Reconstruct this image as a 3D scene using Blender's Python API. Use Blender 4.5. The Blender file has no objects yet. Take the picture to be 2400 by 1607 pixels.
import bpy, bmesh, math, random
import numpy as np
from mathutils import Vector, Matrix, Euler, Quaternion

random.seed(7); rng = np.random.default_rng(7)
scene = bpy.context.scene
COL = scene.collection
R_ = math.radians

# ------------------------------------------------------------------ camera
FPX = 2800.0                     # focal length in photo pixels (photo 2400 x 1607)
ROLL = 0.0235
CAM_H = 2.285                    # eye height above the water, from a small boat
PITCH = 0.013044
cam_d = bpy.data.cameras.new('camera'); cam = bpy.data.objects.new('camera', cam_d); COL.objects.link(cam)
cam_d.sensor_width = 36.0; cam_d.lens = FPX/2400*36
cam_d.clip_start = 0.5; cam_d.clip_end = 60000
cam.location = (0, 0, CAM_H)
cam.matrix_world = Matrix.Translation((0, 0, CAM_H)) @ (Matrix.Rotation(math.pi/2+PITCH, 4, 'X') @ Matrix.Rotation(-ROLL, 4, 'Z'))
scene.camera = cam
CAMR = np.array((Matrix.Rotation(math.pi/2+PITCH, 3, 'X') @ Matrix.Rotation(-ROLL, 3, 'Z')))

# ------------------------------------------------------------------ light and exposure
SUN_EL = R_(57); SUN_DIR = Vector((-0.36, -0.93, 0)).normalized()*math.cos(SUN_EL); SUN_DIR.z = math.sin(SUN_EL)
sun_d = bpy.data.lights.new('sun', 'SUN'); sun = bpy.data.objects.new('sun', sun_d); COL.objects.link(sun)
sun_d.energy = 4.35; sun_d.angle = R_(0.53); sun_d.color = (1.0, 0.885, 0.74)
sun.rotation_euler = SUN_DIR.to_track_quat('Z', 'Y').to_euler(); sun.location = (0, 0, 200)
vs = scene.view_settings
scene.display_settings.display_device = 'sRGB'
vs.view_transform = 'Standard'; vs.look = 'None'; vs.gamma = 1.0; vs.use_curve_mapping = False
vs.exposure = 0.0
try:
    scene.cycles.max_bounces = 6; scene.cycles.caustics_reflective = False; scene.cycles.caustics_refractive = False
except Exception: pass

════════

| DO THIS |
Give again, word for word, the lines of the listing, starting at its first line and ending with the line containing "from mathutils import".

| RESPONSE TO THE TASK |
Reconstruct this image as a 3D scene using Blender's Python API. Use Blender 4.5. The Blender file has no objects yet. Take the picture to be 2400 by 1607 pixels.
import bpy, bmesh, math, random
import numpy as np
from mathutils import Vector, Matrix, Euler, Quaternion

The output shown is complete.